During the last decade of the 18th century, — how long before and how long after we have not inquired, — horse-stealing was a capital offense in Virginia, and many persons convicted of the crime were sentenced to death. It would seem from documents printed in the Calendar of Virginia State Papers, that in every case the sentence was followed by a petition, more or less numerously signed, asking the Governor to pardon the condemned, which shows that popular sentiment was not in favor of inflicting the death penalty. At any rate we know of only one hanging for horse-stealing, and that was at Staunton.What, at this remove, are we to make of this story? Innocent simpleton or bad man? We cannot now know. All we can tell is that there was no community unanimity and that there were many who sought mercy and who felt that the law failed.
The name of the unhappy man was John Bullitt, the "black sheep" of a most respectable family. He was arrested in Rockingham county. At that time, and for long afterwards, white persons accused of felony were arraigned before a Court of five Justices of the Peace, who heard the testimony and either discharged the accused or held him for trial before a higher tribunal, first the District Court, and afterwards the Superior Court for the county. The “Examining Court" of Rockingham sent Bullitt on for trial before the District Court, and in October, 1790, he was committed to jail in Staunton. He lay in jail the following winter, "without a spark of fire and but little bed covering," as stated in the petition for his pardon.
At April term, 1791, of the District Court, only one Judge attended, and the prisoner claimed a continuance till the next term. By the time the September term arrived, the Commonwealth's Attorney had discovered that the crime was committed in Augusta, and therefore that the Justices of Rockingham had not jurisdiction of the case. The indictment which had been found was dismissed, and the prisoner recommitted for re-examination in Augusta.

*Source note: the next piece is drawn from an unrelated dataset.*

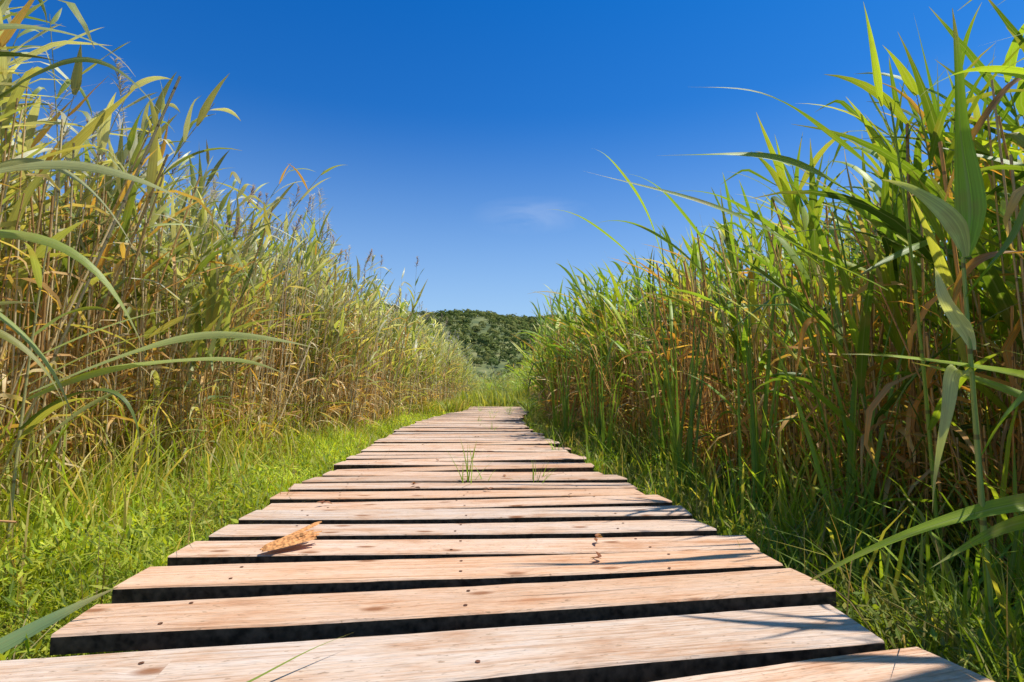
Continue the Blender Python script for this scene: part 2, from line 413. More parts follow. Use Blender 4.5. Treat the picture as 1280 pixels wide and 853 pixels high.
pts=[]
def plant(side,y0,y1,depth,dens):
    n=int((y1-y0)*depth*dens)
    y=R.uniform(y0,y1,n); t=R.random(n)**1.2*depth
    edge=.20*np.sin(y*2.1)+.12*np.sin(y*5.3+1)
    if side=='L': x=xc(y)-Lleft(y)+edge-t
    else: x=xc(y)+Lright(y)+edge+t
    for a,b,c in zip(x,y,t):
        if side=='R' and b>.2 and math.hypot(a,b)<1.70: continue
        pts.append((side,a,b,c))
plant('L',-.6,9,2.4,34); plant('R',-.6,9,2.2,32)
plant('L',9,24,2.4,20); plant('R',9,24,2.4,20)
plant('L',24,62,3.5,8); plant('R',24,62,3.5,8)
for _ in range(700):
    y=R.uniform(34,48); pts.append(('L' if R.random()<.6 else 'R',R.uniform(-4,9),y,1))
def score(p):
    side,x,y,t=p
    d=math.hypot(x,y); ang=math.degrees(math.atan2(x,y))-4.8
    if y<.7 or abs(ang)>44: return 1e6+d
    return d+t*1.2
order=sorted(range(len(pts)),key=lambda i:score(pts[i]))
nearL=[i for i in order if pts[i][0]=='L'][:145]; nearR=[i for i in order if pts[i][0]=='R'][:143]
near=set(nearL+nearR)
def hscale(side,x,y,t):
    s=R.uniform(.80,1.12)
    if side=='L': s*=1+.16*smooth(0,1.6,4.2-y)+.06*smooth(3.5,6.5,y)
    else: s*=1.0+.30*smooth(0,.8,2.05-y) +.10*smooth(2.2,4.5,y)
    s*= (.88+.12*min(1,t/.8))
    if y>24: s*=1-.18*smooth(24,40,y)
    return s
LABEL={'L':'tall pale green reed with straw-coloured stem in dense reed bed','R':'green arching-leaved reed in shaded reed bed beside boardwalk'}
LABELP='tall pale reed topped with feathery brown seed head'
meshes={}
def var_mesh(side,k):
    if (side,k) not in meshes:
        v=VAR[(side,0)][k]
        def strip(a): return (a[0],a[1],a[2],a[3],a[4]*0)
        meshes[(side,k)]=(mk_mesh('reed_stem_mesh',strip(v['stem']),[M_STEM]),mk_mesh('reed_foliage_mesh',strip(v['leaf']),[M_LEAF]),
            mk_mesh('reed_seed_head_mesh',strip(v['plume']),[M_PLUME]) if v['plume'] else None)
    return meshes[(side,k)]
def rotm(tx,ty,rz):
    return np.array(Euler((tx,ty,rz)).to_matrix())
G=Geo()
for i,(side,x,y,t) in enumerate(pts):
    s=hscale(side,x,y,t); rz=(0 if side=='L' else math.pi)+R.normal(0,.45)
    tx,ty=R.normal(0,.07),R.normal(.0,.06)
    if i in near:
        k=int(R.integers(len(VAR[(side,0)]))); st,lf,pl=var_mesh(side,k)
        e=new_obj('reed',None,label=LABELP if pl else LABEL[side],category='reed',group='reeds along the boardwalk')
        e.empty_display_size=.1
        e.location=(x,y,0); e.rotation_euler=(tx,ty,rz); e.scale=(s,s,s)
        new_obj('stem',st,parent=e); new_obj('foliage',lf,parent=e)
        if pl: new_obj('seed_head',pl,parent=e)
    else:
        lod=1 if y<13 else 2
        fl=VAR[(side,lod)]; v=fl[R.integers(len(fl))]; M=rotm(tx,ty,rz)*s
        cm=R.uniform(.72,1.25)
        for key in ('stem','leaf','plume'):
            a=v[key]
            if a is None: continue
            G.add(a[0]@M.T+np.array([x,y,0]),a[1],a[2]*cm,a[3],0); G.M[-1]=a[4]
new_obj('reed_bed',mk_mesh('reed_bed',G.arr(),[M_STEM,M_LEAF,M_PLUME]),kind='stuff',label='dense mass of tall reeds lining the boardwalk',category='reeds')

# ------------------------------------------------------------------ dry stalks (uncountable thicket)
D=Geo()
def stalks(side,n,y0,y1,depth):
    for _ in range(n):
        y=R.uniform(y0,y1); t=R.random()**1.6*depth-.12
        x=float(xc(y))+(-(Lleft(y)+t) if side=='L' else (Lright(y)+t))
        if math.hypot(x,y)<1.75: continue
        H=R.uniform(.6,1.9)*(1.1 if side=='L' else .8); az=R.uniform(0,6.28); ln=abs(R.normal(0,.16))
        if R.random()<.14 and t>.3: ln+=R.uniform(.3,.8); H*=.6
        s=np.linspace(0,1,4)
        P=np.stack([x+math.cos(az)*ln*H*s,y+math.sin(az)*ln*H*s,H*s*math.sqrt(max(.1,1-ln*ln*.6))],1)
        c=pick([(.64,.40,.14),(.70,.53,.26),(.56,.31,.10),(.72,.57,.32)] if side=='L' else [(.64,.31,.08),(.70,.42,.14),(.44,.23,.07),(.70,.50,.22)])
        tube(D,P,np.full(4,R.uniform(.003,.006)*(1 if y<8 else 1.6)),3,c,0)
        for q in range(R.integers(1,5)):
            u=R.uniform(.15,.9); b=P[0]*(1-u)+P[-1]*u
            leaf(D,b,R.uniform(0,6.28),R.uniform(-.6,.9),R.uniform(.2,.42),R.uniform(.010,.026),R.uniform(.8,2.6),c*R.uniform(.8,1.15),n=4,cols=2,roll=R.normal(0,2.))
stalks('L',1800,-.4,9,1.8); stalks('R',2100,-.4,9,1.7); stalks('L',500,9,26,2.); stalks('R',500,9,26,2.)
new_obj('dry_reed_stalks',mk_mesh('dry_reed_stalks',D.arr(),[M_STEM,M_LEAF]),kind='stuff',label='tangle of dead brown reed stalks inside the reed bed',category='dead reeds')

# ------------------------------------------------------------------ grass
def patch(x,y): return .5+.5*np.sin(x*5.1+np.sin(y*3.3)*1.5)*np.sin(y*4.2+1)
def patch2(x,y): return np.clip(.5+.35*np.sin(x*7.3+y*2.9+2*np.sin(y*1.7))+.35*np.sin(y*6.1-x*4.3+1.5*np.sin(x*9)),0,1)
def blades(n,x,y,h,w,lean,cols_,z0=0):
    az=R.uniform(0,2*math.pi,n); s=np.array([0,.4,.75,1.]); ww=np.array([.8,1.,.65,.06])
    d=np.stack([np.cos(az),np.sin(az),0*az],1)
    sa=az+math.pi/2+R.normal(0,.5,n); sd=np.stack([np.cos(sa),np.sin(sa),0*sa],1)
    base=np.stack([x,y,np.full(n,z0)],1)
    V=np.zeros((n,4,2,3))
    for i in range(4):
        c=base+d*(h*lean*s[i]**2)[:,None]; c[:,2]+=h*s[i]*(1-.35*np.minimum(lean,1.5)*s[i]**2)
        V[:,i,0]=c-sd*(w*ww[i]/2)[:,None]; V[:,i,1]=c+sd*(w*ww[i]/2)[:,None]
    V=V.reshape(-1,3)
    b=(np.arange(n)*8)[:,None]
    F=np.concatenate([b+np.array([[2*i,2*i+1,2*i+3,2*i+2]]) for i in range(3)],0)
    ci=R.integers(len(cols_),size=n); C=np.array(cols_)[ci]*R.uniform(.7,1.25,(n,1))*(.62+.6*patch2(x,y))[:,None]; C=np.repeat(C,8,0)
    U=np.stack([np.tile([0,1.],n*4),np.tile(np.repeat(s,2),n),np.repeat(R.random(n),8)],1)
    return V,F,C,U
def leaflets(n,x,y,z,size,cols_):
    az=R.uniform(0,2*math.pi,n); el=R.normal(.4,.5,n)
    d=np.stack([np.cos(el)*np.cos(az),np.cos(el)*np.sin(az),np.sin(el)],1)
    sd=np.stack([-np.sin(az),np.cos(az),R.normal(0,.3,n)],1)
    P=np.stack([x,y,z],1)
    V=np.stack([P,P+d*(size*.5)[:,None]+sd*(size*.12)[:,None],P+d*size[:,None],P+d*(size*.5)[:,None]-sd*(size*.12)[:,None]],1).reshape(-1,3)
    F=(np.arange(n)*4)[:,None]+np.arange(4)[None]
    ci=R.integers(len(cols_),size=n); C=np.repeat(np.array(cols_)[ci]*R.uniform(.7,1.25,(n,1))*(.62+.6*patch2(x,y))[:,None],4,0)
    U=np.stack([np.tile([.5,1,.5,0],n),np.tile([0,.5,1,.5],n),np.repeat(R.random(n),4)],1)
    return V,F,C,U
GG=Geo()
GL=[(.46,.57,.03),(.56,.64,.045),(.32,.45,.025),(.66,.68,.08),(.20,.30,.025)]
GLS=[(.40,.46,.04),(.52,.52,.09),(.26,.35,.03),(.64,.51,.18)]
GR=[(.28,.41,.035),(.38,.50,.045),(.17,.27,.025),(.50,.47,.10)]  # right strip mixed darker than the left, shadow put into the colour
def strip(side,n,y0,y1,pw=1.):
    y=y0+(y1-y0)*R.random(n)**pw
    if side=='L':
        a=-.73; b=-(Lleft(y)+.6)
    else: a=.76; b=Lright(y)+.5
    x=xc(y)+a+(b-a)*R.random(n)
    return x,y
for side,cols_ in (('L',GL),('R',GR)):
    n=38000 if side=='L' else 26000; x,y=strip(side,n,.3,13,1.7)
    h=R.uniform(.08,.27,n)*(.35+1.0*patch(x,y)); GG.add(*blades(n,x,y,h,R.uniform(.0028,.0065,n)*(1+y*.06),R.uniform(.1,1.2,n),cols_))
    n=60000 if side=='L' else 34000; x,y=strip(side,n,.3,12,1.8)
    z=R.random(n)**.6*(.06+.21*patch(x+.3,y)); GG.add(*leaflets(n,x,y,z,R.uniform(.018,.045,n)*(1+y*.06),cols_))
    n=6000; x,y=strip(side,n,.6,13,1.3)
    k=np.abs(x-xc(y))>(1.15 if side=='L' else .86); x,y=x[k],y[k]; n=len(x)
    off=np.abs(x-xc(y))-(1.05 if side=='L' else .83)
    h=R.uniform(.2,.75,n)*(.40+1.0*np.clip(off,0,1)); GG.add(*blades(n,x,y,h,R.uniform(.006,.013,n),R.uniform(.1,.9,n),GLS if side=='L' else cols_))
    n=1500; x,y=strip(side,n,.5,10,1.4); GG.add(*blades(n,x,y,R.uniform(.15,.40,n),R.uniform(.002,.0035,n)*(1+y*.1),R.uniform(.1,.9,n),[(.68,.52,.26),(.60,.39,.16)]))
    n=8000; x,y=strip(side,n,12,40,1.2); GG.add(*blades(n,x,y,R.uniform(.2,.6,n),R.uniform(.02,.04,n),R.uniform(.1,.8,n),GLS if side=='L' else cols_))
n=9000; y=R.uniform(16.4,50,n); x=xc(y)+R.uniform(-1.9,1.8,n)
GG.add(*blades(n,x,y,R.uniform(.25,.9,n),R.uniform(.02,.05,n),R.uniform(.1,.7,n),[(.42,.46,.07),(.52,.50,.12),(.30,.37,.06)]))
new_obj('grass',mk_mesh('grass',GG.arr(),[M_GRASS]),kind='stuff',label='bright green grass and low weeds beside the boardwalk',category='grass')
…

With the prospect of another cold winter before him to say nothing of the gallows in prospect, Bullitt broke jail and fled. We next hear of him under arrest in Fauquier county, in May, 1793. It would seem that after his escape from jail he enlisted, or was believed to have enlisted, as a soldier in the United States army, and was arrested in Fauquier as a deserter. He was about to be discharged, however, when Mr. Archibald Stuart, the Commonwealth's Attorney for Augusta, hearing of his arrest, sent for him by a man named Rhodes. Mr. Stuart said, in a letter to the Governor, dated May 23rd, that he was anxious for Bullitt to be brought to trial as there was "an illiberal suspicion among ye people," that his escape from the Staunton jail "was favored by all concerned, being ye brother of a Judge.
The Examining Court of Augusta sat on the 26th of August, 1793, and consisted of Alexander Robertson, Alexander St. Clair, Robert Douthat, William Moffett and Alexander Humphreys, "Gentlemen Justices." Bullitt was charged with "feloniously stealing and carrying away from the plantation of John Nichols, Sr., on the 18th day of September, 1790, a gray horse of the price of thirty pounds, and other property belonging to said Nichols of the value of five pounds. Total value of the stolen property $116.66 2/3. Upon the testimony of John Nichols, Sr., John Nichols, Jr., Jesse Atkinson and George Sea, the prisoner was sent on for trial before the District Court "to be holden at Staunton, on the 2nd day of September next."
When the District Court met, the Commonwealth's Attorney filed an indictment against Bullitt, and he was tried by the following jury: Hugh Gilkeson, Edward Rutledge, John Emmet, Gabriel Alexander, Samuel Long, John Young, Samuel McCutchen, Robert Hanna, Walter Davis, John Poage, Daniel Finland, and William Chambers. The jury found the prisoner guilty, and on the 12th of September he was sentenced by the Court to be hung on Friday, October 18, 1793 between 10 A. M. and 2 P. M. The order book of the court has disappeared, and we cannot tell which of the Judges presided, and what lawyer defended the prisoner.
Popular sympathy was slow in moving. It was not till the 12th of October that Robert Gamble wrote to Governor Lee, enclosing a petition for Bullitt's pardon. The petition was signed by eighty-eight citizens, among them Alexander McClanahan, Jacob Kinney, William Breckinridge, Vincent Tapp, M. Garber, Sr. and Jr., William Abney, Moses McCue. Alexander St. Clair, John McDowell, Robert Bailey, Alexander Nelson, Robert McClanahan, Smith Thompson, and James Bowyer.
Tradition says that Bullitt was feeble-minded; that young Nichols loaned him the horse, but feared to avow it to his father, a harsh man; and that the condemned man was returning with the horse when first arrested. The petition makes no such statements. It admits Bullitt's guilt, and says he was a man of bad character; but pleads that he has suffered much, part of the time in irons, was "extremely penitent," and promised reformation. The Governor was inexorable.
The County Court, at its session on October 16th, ordered the sheriff to erect a gallows "at the fork of the roads leading from Staunton to Miller's iron works and to Peter Hanger's," and that, the order says, "shall be considered as the place of execution of all condemned persons in future, which may by law be executed by the sheriff of Augusta." Evidently the court anticipated a brisk business in that line. The fork of the roads alluded to is the point in the northern part of the town where Augusta and New streets unite. The spot was then in the woods, and a log house built there afterwards was long occupied by the Gorden family. There Bullitt paid the penalty of his life for a paltry offense on the 18th of October.
It is related that the Rev. John McCue was present at the execution, and betrayed great emotion. The popular feeling was long expressed by a saying often repeated to puzzle children: "That if a person would go to John Gorden's house and say, 'John Bullitt, what were you hung for?' he would say nothing.”
The gallows at the place described gave to all the northern part of Staunton the name of Gallowstown.
The late James Bell, a young man of twenty-one in 1793, was deputy sheriff that year, and officiated at the execution.